Verdict dicté par Poutine

Oleg Sentsov est un cinéaste ukrainien. Il est jugé dans la même affaire, pour les mêmes faits. Les autorités russes l’accusent d’être le « cerveau » du « groupe terroriste ». Il risque une peine allant de vingt ans de détention à la prison à vie.

Deux autres personnes inculpées, Alex Cirny et Guennady Afanassiev ont fait le choix de collaborer avec les autorités russes, chargé Koltchenko et Sentsov et ont déjà été condamnées à sept ans de camp de travail. Enfin quatre autres personnes sont recherchées par les autorités russes dans la même affaire.

Pour Koltchenko et Sentsov, le verdict risque d’être conforme à la loi russe. Dans pareille affaire, il est dicté aux juges par Poutine et son gouvernement.

Il témoigne d’un durcissement qui s’explique par le contexte économique et géopolitique.

En Russie, la croissance économique connaît un net ralentissement depuis plus d’un an. La baisse du cours du pétrole et du gaz, qui en constitue le principal levier, ainsi que les sanctions économiques des états occidentaux du fait de l’implication du pouvoir russe dans l’annexion de la Crimée et la guerre en Ukraine, restreignent les marges de profit de la caste des oligarques et autres capitalistes, dont Poutine et sa bande sont à la fois des membres et les représentants politiques.
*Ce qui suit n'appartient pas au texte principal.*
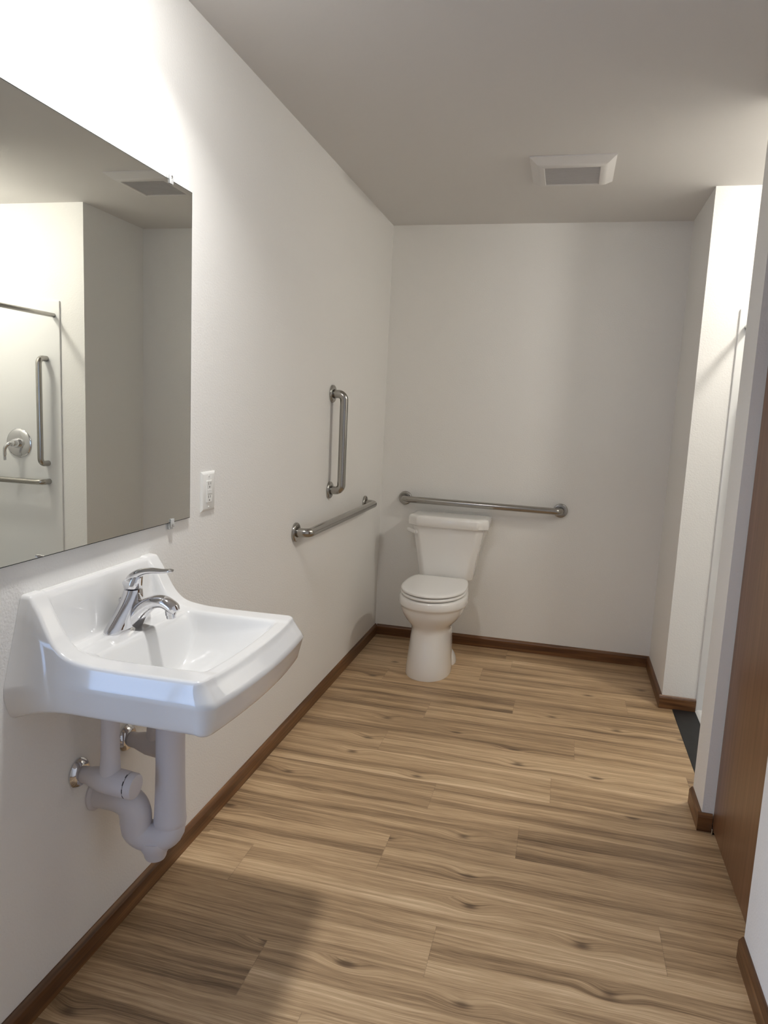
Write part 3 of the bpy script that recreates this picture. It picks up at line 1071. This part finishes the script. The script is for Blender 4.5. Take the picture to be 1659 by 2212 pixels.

Les tensions géopolitiques se multiplient avec les États-Unis et l’Union européenne du fait de la guerre en Ukraine. La décision récente de déployer quarante missiles à tête nucléaire en direction des voisins européens de la Russie attisent les tensions avec la Pologne et les pays baltes qui multiplient les manœuvres militaires en réponse et contribuent à alimenter la peur d’une menace russe sur leurs territoires. Le projet de redonner à la Russie un statut de grande puissance politique et militaire est toutefois bien réel et le pouvoir russe ­l’utilise comme un levier pour asseoir son pouvoir.
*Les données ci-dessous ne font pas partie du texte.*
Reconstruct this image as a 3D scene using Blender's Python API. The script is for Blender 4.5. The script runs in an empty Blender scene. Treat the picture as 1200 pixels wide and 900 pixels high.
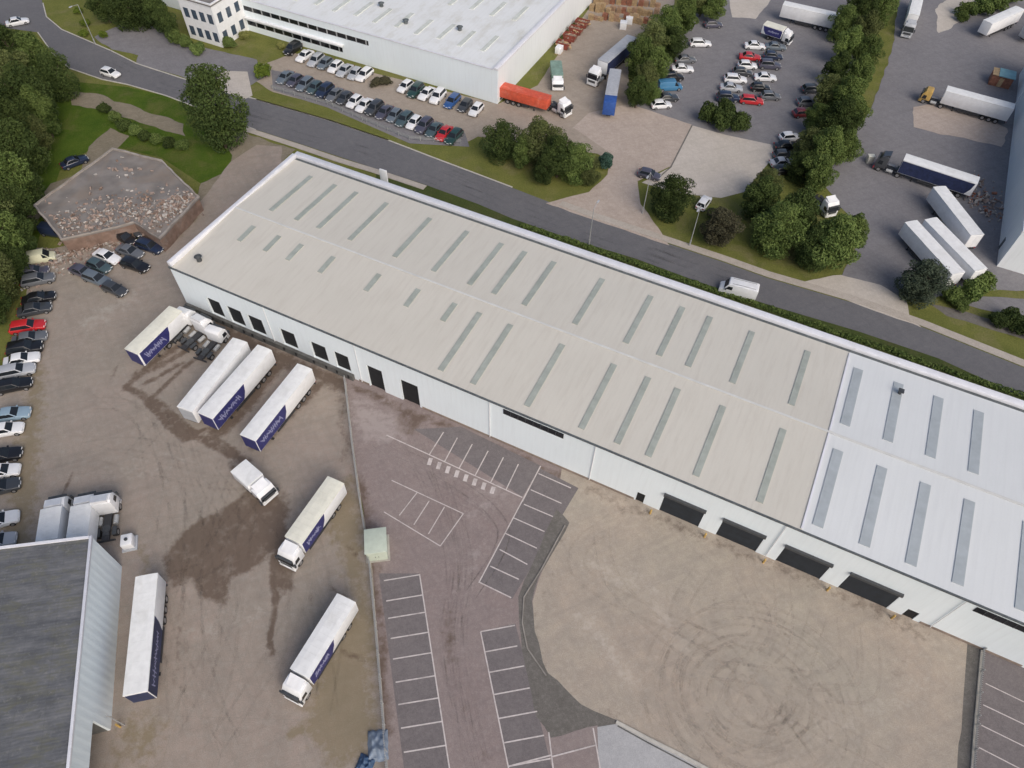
import bpy, bmesh, math, random
from mathutils import Vector, Matrix, noise as mnoise
R = math.radians
C = bpy.context.scene.collection
SC = bpy.context.scene

# ------------------------------------------------------------------ camera
FPX, DEP, ROLL, CAMH = 839.64, R(52.614), R(1.829), 86.0
cd = bpy.data.cameras.new('camera'); cam = bpy.data.objects.new('camera', cd); C.objects.link(cam)
cd.sensor_fit = 'HORIZONTAL'; cd.sensor_width = 36; cd.lens = FPX / 1200 * 36
cd.clip_start = 0.5; cd.clip_end = 6000
cam.matrix_world = Matrix.Translation((0, 0, CAMH)) @ Matrix.Rotation(R(90) - DEP, 4, 'X') @ Matrix.Rotation(ROLL, 4, 'Z')
SC.camera = cam

def P(u, v, h=0.0):
    """survey point: where the sight line through photo point (u,v) meets the level z=h"""
    a = (u - 600) / FPX; b = -(v - 450) / FPX
    c, s = math.cos(ROLL), math.sin(ROLL)
    a, b = c * a - s * b, s * a + c * b
    r = (a, math.cos(DEP) + b * math.sin(DEP), -math.sin(DEP) + b * math.cos(DEP))
    t = (h - CAMH) / r[2]
    return Vector((r[0] * t, r[1] * t))
def ang(a, b): d = b - a; return math.atan2(d.y, d.x)

# ------------------------------------------------------------------ light
w = bpy.data.worlds.new('World'); SC.world = w; w.use_nodes = True
nt = w.node_tree; bg = nt.nodes['Background']
sky = nt.nodes.new('ShaderNodeTexSky'); sky.sky_type = 'NISHITA'; sky.sun_disc = False
SUN_EL, SUN_AZ = 40, 150
sky.sun_elevation = R(SUN_EL); sky.sun_rotation = R(SUN_AZ)
sky.air_density = 0.9; sky.dust_density = 5.0; sky.ozone_density = 1.2
nt.links.new(sky.outputs[0], bg.inputs[0]); bg.inputs[1].default_value = 0.135
sl = bpy.data.lights.new('sun', 'SUN'); sl.energy = 1.18; sl.angle = R(42); sl.color = (1, .975, .945)
so = bpy.data.objects.new('sun', sl); C.objects.link(so); so.rotation_euler = (R(90 - SUN_EL), 0, R(180 - SUN_AZ)); so.location = (0, 0, 120)
SC.view_settings.view_transform = 'Standard'; SC.view_settings.look = 'None'; SC.view_settings.gamma = 1
SC.view_settings.use_curve_mapping = False
SC.view_settings.exposure = 0.0
SC.cycles.transparent_max_bounces = 64

# ------------------------------------------------------------------ materials
MATS = {}
def nodes(m): m.use_nodes = True; return m.node_tree.nodes, m.node_tree.links, m.node_tree.nodes['Principled BSDF']
def mixc(n, l, fac, a, b, mode='MIX'):
    x = n.new('ShaderNodeMix'); x.data_type = 'RGBA'; x.blend_type = mode
    for sock, val in ((x.inputs[0], fac), (x.inputs[6], a), (x.inputs[7], b)):
        if hasattr(val, 'is_linked'): l.new(val, sock)
        else: sock.default_value = val if not isinstance(val, tuple) else (*val, 1)[:4]
    return x.outputs[2]
def nz(n, l, co, scale, detail=4, rough=.55, dist=0.0):
    t = n.new('ShaderNodeTexNoise'); t.inputs['Scale'].default_value = scale; t.inputs['Detail'].default_value = detail
    t.inputs['Roughness'].default_value = rough; t.inputs['Distortion'].default_value = dist
    if co: l.new(co, t.inputs['Vector'])
    return t.outputs[0]
def ramp(n, l, f, lo, hi):
    r = n.new('ShaderNodeMapRange'); r.inputs[1].default_value = lo; r.inputs[2].default_value = hi; l.new(f, r.inputs[0]); return r.outputs[0]
def mul(n, l, a, b, op='MULTIPLY'):
    x = n.new('ShaderNodeMath'); x.operation = op
    for s, v in ((x.inputs[0], a), (x.inputs[1], b)):
        if hasattr(v, 'is_linked'): l.new(v, s)
        else: s.default_value = v
    return x.outputs[0]
def coord(n, kind='Object'): return n.new('ShaderNodeTexCoord').outputs[kind]
def worldpos(n): return n.new('ShaderNodeNewGeometry').outputs['Position']
def scaled(n, l, co, s):
    m = n.new('ShaderNodeMapping'); m.inputs['Scale'].default_value = s; l.new(co, m.inputs[0]); return m.outputs[0]

def mat(name, col, rough=.6, var=.12, scale=3.0, metal=0.0, coat=0.0, dirt=None):
    """paint / plain material with small-scale mottling and optional dirt colour"""
    if name in MATS: return MATS[name]
    m = bpy.data.materials.new(name); n, l, b = nodes(m)
    co = coord(n)
    f = nz(n, l, co, scale, 5)
    f2 = ramp(n, l, f, .3, .7)
    lo = tuple(c * (1 - var) for c in col); hi = tuple(min(1, c * (1 + var)) for c in col)
    out = mixc(n, l, f2, lo, hi)
    if dirt:
        d = ramp(n, l, nz(n, l, co, scale * .35, 6, .65, .6), .5, .78)
        out = mixc(n, l, mul(n, l, d, dirt[1]), out, dirt[0])
    l.new(out, b.inputs['Base Color']); b.inputs['Roughness'].default_value = rough; b.inputs['Metallic'].default_value = metal
    b.inputs['Coat Weight'].default_value = coat
    MATS[name] = m; return m

def clad(name, col, pitch, axis, dirt=((.3, .29, .25), .35), rough=.45, streak=(1, 1, .08), bump=.25, rib_=.08):
    """profiled metal cladding: ribs along one local axis, weather streaks"""
    m = bpy.data.materials.new(name); n, l, b = nodes(m)
    co = coord(n)
    wv = n.new('ShaderNodeTexWave'); wv.wave_type = 'BANDS'; wv.bands_direction = axis; wv.inputs['Scale'].default_value = 1 / pitch * .31415
    l.new(co, wv.inputs[0])
    rib = ramp(n, l, wv.outputs[0], .78, .95)
    base = mixc(n, l, mul(n, l, rib, rib_), col, tuple(c * .6 for c in col))
    big = ramp(n, l, nz(n, l, co, .12, 3), .3, .7)
    base = mixc(n, l, mul(n, l, big, .5), base, tuple(c * .90 for c in col))
    st = ramp(n, l, nz(n, l, scaled(n, l, co, streak), 1.6, 6, .7), .48, .8)
    base = mixc(n, l, mul(n, l, st, dirt[1]), base, dirt[0])
    fine = ramp(n, l, nz(n, l, co, 6, 4), .3, .7)
    base = mixc(n, l, mul(n, l, fine, .12), base, tuple(c * .75 for c in col))
    l.new(base, b.inputs['Base Color']); b.inputs['Roughness'].default_value = rough
    bp = n.new('ShaderNodeBump'); bp.inputs['Strength'].default_value = bump; bp.inputs['Distance'].default_value = .05
    l.new(wv.outputs[0], bp.inputs['Height']); l.new(bp.outputs[0], b.inputs['Normal'])
    MATS[name] = m; return m

def ground_mat(name, a, b_, dark, light, s1=.06, s2=.6, rough=.9, rings=None, joints=0, gain=1.3):
    """ground: two base tones, patchy at several scales, worn/wet marks from the 'stain' layer (R wet, G moss, B pale wear)"""
    a, b_, dark, light = (tuple(min(.8, q * gain) for q in c_) for c_ in (a, b_, dark, light))
    m = bpy.data.materials.new(name); n, l, b = nodes(m)
    co = worldpos(n)
    f = ramp(n, l, nz(n, l, co, s1, 5, .6, .4), .32, .68)
    c = mixc(n, l, f, a, b_)
    f = ramp(n, l, nz(n, l, co, s2, 6, .65), .35, .75)
    c = mixc(n, l, mul(n, l, f, .62), c, dark)
    f = ramp(n, l, nz(n, l, co, s2 * 3.3, 5, .7), .45, .75)
    c = mixc(n, l, mul(n, l, f, .5), c, light)
    for a_, st_ in ((25, .35), (-58, .3)):
        mp = n.new('ShaderNodeMapping'); mp.vector_type = 'TEXTURE'; mp.inputs['Rotation'].default_value = (0, 0, R(a_)); mp.inputs['Scale'].default_value = (14, .9, 1); l.new(co, mp.inputs[0])
        f = ramp(n, l, nz(n, l, mp.outputs[0], 1.0, 5, .6, .3), .5, .75)
        c = mixc(n, l, mul(n, l, f, st_), c, dark)
    gr = ramp(n, l, nz(n, l, co, 9, 3, .7), .35, .65)
    c = mixc(n, l, mul(n, l, gr, .38), c, tuple(x * .55 for x in dark))
    if rings:
        for (cx, cy, fr, rad, st) in rings:
            vs = n.new('ShaderNodeVectorMath'); vs.operation = 'SUBTRACT'; l.new(co, vs.inputs[0]); vs.inputs[1].default_value = (cx, cy, 0)
            ln = n.new('ShaderNodeVectorMath'); ln.operation = 'LENGTH'; l.new(vs.outputs[0], ln.inputs[0])
            dd = mul(n, l, ln.outputs['Value'], mul(n, l, nz(n, l, co, .10, 2), 7.0), 'ADD')
            sn = mul(n, l, mul(n, l, dd, fr), 0, 'SINE')
            fall = mul(n, l, ramp(n, l, ln.outputs['Value'], rad, rad * .6), ramp(n, l, ln.outputs['Value'], rad * .1, rad * .35))
            msk = mul(n, l, mul(n, l, ramp(n, l, sn, -.2, 1), fall), mul(n, l, ramp(n, l, nz(n, l, co, .16, 3), .34, .6), st))
            c = mixc(n, l, msk, c, dark)
    if joints:
        bk = n.new('ShaderNodeTexBrick'); l.new(scaled(n, l, co, (1, 1, 1)), bk.inputs[0]); bk.offset = 0
        bk.inputs['Scale'].default_value = 1; bk.inputs['Brick Width'].default_value = joints; bk.inputs['Row Height'].default_value = joints
        bk.inputs['Mortar Size'].default_value = .06; bk.inputs['Mortar Smooth'].default_value = .5
        c = mixc(n, l, mul(n, l, bk.outputs['Fac'], .3), c, dark)
    at = n.new('ShaderNodeAttribute'); at.attribute_name = 'stain'
    sp = n.new('ShaderNodeSeparateColor'); l.new(at.outputs[0], sp.inputs[0])
    brk = nz(n, l, co, .9, 6, .7)
    def edge(ch, w_):
        s = mul(n, l, ch, mul(n, l, mul(n, l, brk, .5, 'SUBTRACT'), w_), 'ADD')
        return ramp(n, l, s, .24, .50)
    c = mixc(n, l, mul(n, l, edge(sp.outputs[2], 1.1), .6), c, light)
    c = mixc(n, l, mul(n, l, edge(sp.outputs[1], 1.3), .6), c, (.200, .160, .085))
    wet = mul(n, l, edge(sp.outputs[0], .85), ramp(n, l, nz(n, l, co, .5, 6, .7), .12, .48))
    c = mixc(n, l, mul(n, l, wet, .80), c, (.115, .080, .058))
    l.new(c, b.inputs['Base Color'])
    b.inputs['Roughness'].default_value = rough; b.inputs['Specular IOR Level'].default_value = .25
    bp = n.new('ShaderNodeBump'); bp.inputs['Strength'].default_value = .35; bp.inputs['Distance'].default_value = .03
    l.new(nz(n, l, co, 5, 6, .7), bp.inputs['Height']); l.new(bp.outputs[0], b.inputs['Normal'])
    MATS[name] = m; return m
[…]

C’est ainsi qu’on peut expliquer le renforcement de l’arsenal législatif visant à étouffer un peu plus l’opposition en Russie comme dans les territoires ukrainiens annexés. L’état russe travaille à serrer un peu plus la vis en projetant de durcir la loi sur les conditions de détention.
On comprend ainsi un peu mieux le rôle que doit jouer le procès Koltchenko-Sentsov, à savoir un message de propagande envoyé à toutes et tous les opposants progressistes russes et ukrainiens : « Soumettez-vous ou nous vous briserons ! »

Nouveau goulag

En Ukraine et en Russie, plusieurs groupes d’opposition multiplient les rassemblements et les proclamations exigeant la liberté pour Koltchenko et Sentsov. Ils sont toutefois peu nombreux et agissent dans des conditions très difficiles. L’un d’entre eux, l’Anarchist Black Cross de Moscou a appellé à une mobilisation internationale en faveur des deux coaccusés entre le 30 juin et le 5 juillet.
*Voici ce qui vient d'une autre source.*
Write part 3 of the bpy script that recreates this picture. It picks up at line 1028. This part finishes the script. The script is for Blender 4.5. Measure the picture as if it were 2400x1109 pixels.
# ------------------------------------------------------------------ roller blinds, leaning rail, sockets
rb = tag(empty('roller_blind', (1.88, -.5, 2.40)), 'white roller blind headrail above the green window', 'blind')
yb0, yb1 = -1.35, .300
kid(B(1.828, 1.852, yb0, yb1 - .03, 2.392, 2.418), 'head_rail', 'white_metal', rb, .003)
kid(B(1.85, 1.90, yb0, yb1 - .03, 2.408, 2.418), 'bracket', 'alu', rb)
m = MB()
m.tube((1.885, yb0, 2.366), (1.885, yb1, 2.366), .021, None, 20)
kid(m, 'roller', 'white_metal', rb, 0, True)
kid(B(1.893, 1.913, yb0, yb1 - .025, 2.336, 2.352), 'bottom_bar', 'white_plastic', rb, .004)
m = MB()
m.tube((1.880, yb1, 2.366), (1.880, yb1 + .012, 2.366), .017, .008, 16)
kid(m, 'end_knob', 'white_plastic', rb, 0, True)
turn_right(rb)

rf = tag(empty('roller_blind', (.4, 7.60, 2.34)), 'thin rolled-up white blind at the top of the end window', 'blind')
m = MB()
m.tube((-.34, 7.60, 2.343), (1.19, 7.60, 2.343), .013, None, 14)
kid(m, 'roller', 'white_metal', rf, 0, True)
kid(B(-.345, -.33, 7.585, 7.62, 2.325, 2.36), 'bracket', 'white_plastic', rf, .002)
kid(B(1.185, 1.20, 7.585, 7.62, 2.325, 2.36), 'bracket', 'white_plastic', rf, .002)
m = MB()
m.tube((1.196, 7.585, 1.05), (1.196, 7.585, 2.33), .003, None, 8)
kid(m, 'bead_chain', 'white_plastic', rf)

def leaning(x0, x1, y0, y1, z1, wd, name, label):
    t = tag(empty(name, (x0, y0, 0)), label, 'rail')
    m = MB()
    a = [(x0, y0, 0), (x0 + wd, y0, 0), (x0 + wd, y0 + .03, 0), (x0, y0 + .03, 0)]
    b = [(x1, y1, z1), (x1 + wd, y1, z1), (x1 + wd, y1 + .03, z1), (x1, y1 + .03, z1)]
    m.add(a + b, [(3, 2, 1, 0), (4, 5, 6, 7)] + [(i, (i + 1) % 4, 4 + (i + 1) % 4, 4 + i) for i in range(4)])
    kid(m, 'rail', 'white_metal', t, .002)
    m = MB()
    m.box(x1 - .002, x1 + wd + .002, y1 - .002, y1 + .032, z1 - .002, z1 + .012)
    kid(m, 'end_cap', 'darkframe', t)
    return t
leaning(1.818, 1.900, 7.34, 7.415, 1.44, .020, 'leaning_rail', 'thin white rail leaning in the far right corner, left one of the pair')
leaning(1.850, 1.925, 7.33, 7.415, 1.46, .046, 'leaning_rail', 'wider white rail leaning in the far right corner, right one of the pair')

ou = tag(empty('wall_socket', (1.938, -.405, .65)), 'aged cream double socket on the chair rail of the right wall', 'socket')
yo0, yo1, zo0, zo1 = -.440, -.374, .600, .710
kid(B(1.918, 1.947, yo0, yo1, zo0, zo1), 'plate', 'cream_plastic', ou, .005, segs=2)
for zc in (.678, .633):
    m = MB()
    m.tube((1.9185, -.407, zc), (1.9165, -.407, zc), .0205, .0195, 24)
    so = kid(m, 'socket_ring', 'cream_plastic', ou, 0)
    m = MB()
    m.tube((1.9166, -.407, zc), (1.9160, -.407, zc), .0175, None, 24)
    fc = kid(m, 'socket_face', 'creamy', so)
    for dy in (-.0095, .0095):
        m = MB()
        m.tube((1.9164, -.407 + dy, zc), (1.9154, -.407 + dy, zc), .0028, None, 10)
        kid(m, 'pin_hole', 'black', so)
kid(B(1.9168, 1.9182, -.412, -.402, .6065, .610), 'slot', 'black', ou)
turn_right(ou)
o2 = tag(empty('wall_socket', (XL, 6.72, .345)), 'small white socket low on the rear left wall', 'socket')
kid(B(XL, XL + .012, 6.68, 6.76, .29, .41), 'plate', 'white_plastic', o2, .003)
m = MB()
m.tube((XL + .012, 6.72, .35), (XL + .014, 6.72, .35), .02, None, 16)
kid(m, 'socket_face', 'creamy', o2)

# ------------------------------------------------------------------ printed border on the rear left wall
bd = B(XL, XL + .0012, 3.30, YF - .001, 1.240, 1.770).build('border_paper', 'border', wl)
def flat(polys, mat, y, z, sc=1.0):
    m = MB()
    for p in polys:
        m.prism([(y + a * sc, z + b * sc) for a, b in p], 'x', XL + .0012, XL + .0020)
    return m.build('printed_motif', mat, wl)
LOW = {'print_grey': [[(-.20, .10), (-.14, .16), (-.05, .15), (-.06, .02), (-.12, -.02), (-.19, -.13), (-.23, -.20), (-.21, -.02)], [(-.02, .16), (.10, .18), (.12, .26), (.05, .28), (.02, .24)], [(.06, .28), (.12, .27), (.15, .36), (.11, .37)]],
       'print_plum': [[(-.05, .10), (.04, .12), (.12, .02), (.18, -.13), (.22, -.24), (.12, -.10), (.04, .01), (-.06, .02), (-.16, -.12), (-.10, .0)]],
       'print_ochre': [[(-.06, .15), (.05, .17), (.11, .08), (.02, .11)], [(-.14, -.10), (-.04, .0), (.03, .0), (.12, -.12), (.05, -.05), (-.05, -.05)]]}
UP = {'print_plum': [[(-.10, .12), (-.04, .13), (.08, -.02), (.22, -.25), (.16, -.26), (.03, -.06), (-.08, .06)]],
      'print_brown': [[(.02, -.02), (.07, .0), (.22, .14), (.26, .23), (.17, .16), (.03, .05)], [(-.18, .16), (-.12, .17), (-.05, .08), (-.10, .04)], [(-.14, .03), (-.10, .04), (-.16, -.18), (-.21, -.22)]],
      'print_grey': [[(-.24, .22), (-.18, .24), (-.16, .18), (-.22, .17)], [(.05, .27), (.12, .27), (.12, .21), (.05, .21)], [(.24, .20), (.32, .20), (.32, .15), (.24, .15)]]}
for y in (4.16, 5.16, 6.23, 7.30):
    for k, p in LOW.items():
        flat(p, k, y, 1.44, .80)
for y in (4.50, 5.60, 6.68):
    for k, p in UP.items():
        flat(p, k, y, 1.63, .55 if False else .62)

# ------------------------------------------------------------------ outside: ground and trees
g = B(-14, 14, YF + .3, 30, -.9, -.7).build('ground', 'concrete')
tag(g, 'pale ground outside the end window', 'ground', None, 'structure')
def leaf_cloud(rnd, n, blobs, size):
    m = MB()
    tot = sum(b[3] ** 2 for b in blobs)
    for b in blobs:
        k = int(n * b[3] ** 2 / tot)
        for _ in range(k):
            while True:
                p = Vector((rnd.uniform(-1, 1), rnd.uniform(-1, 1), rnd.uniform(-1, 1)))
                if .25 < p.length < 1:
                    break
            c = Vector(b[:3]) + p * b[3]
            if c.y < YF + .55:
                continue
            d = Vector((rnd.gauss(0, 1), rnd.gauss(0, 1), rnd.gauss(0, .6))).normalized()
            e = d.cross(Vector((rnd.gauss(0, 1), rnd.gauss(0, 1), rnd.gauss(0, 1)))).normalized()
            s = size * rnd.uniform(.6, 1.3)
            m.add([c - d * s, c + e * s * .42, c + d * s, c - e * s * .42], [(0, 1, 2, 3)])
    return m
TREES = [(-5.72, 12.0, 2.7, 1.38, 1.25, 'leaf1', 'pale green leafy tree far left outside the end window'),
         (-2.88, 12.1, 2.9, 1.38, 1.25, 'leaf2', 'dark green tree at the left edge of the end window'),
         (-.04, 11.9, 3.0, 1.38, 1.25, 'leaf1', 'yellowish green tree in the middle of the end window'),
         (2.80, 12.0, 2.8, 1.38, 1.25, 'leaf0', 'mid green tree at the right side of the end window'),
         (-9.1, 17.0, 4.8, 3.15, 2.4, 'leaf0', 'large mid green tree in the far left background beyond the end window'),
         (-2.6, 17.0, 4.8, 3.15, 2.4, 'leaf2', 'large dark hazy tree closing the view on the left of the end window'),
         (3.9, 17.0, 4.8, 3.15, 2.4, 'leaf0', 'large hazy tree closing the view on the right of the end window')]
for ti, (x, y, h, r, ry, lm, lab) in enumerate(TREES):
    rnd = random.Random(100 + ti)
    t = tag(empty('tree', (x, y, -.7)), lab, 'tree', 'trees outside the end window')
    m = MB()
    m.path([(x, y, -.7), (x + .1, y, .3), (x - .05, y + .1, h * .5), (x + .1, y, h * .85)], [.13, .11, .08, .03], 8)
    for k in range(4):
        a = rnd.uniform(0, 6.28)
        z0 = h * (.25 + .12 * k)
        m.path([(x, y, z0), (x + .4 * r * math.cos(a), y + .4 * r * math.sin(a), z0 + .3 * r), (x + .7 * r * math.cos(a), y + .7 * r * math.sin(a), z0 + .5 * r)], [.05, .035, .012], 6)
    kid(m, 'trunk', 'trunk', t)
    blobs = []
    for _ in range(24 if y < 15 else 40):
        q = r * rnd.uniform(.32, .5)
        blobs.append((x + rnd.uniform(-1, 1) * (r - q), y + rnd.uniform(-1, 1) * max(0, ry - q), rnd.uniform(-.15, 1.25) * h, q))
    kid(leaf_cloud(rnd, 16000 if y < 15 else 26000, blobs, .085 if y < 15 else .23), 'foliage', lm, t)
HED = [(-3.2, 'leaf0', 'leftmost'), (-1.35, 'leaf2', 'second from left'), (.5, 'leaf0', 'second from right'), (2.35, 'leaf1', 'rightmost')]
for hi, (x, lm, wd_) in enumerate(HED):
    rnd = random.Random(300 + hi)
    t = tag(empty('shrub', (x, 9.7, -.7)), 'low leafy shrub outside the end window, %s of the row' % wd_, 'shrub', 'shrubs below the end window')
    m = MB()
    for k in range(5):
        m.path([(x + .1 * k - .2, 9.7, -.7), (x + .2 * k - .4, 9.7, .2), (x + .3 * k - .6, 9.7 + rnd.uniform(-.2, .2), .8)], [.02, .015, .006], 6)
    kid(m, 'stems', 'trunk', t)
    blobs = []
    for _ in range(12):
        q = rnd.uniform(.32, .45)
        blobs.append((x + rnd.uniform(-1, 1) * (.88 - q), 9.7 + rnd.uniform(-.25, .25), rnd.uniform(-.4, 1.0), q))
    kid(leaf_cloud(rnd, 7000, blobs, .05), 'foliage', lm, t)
En France, des débats et des rassemblements ont eu lieu à cette occasion 1. Ils visent à soutenir les deux coaccusés et au-delà toutes celles et ceux qui se battent contre la tyrannie russe et plus largement contre les nationalismes russe et ukrainien. Ils doivent aussi permettre d’attirer l’attention sur le système de la colonie pénitentiaire russe qui n’a rien à envier à son ancêtre, le goulag.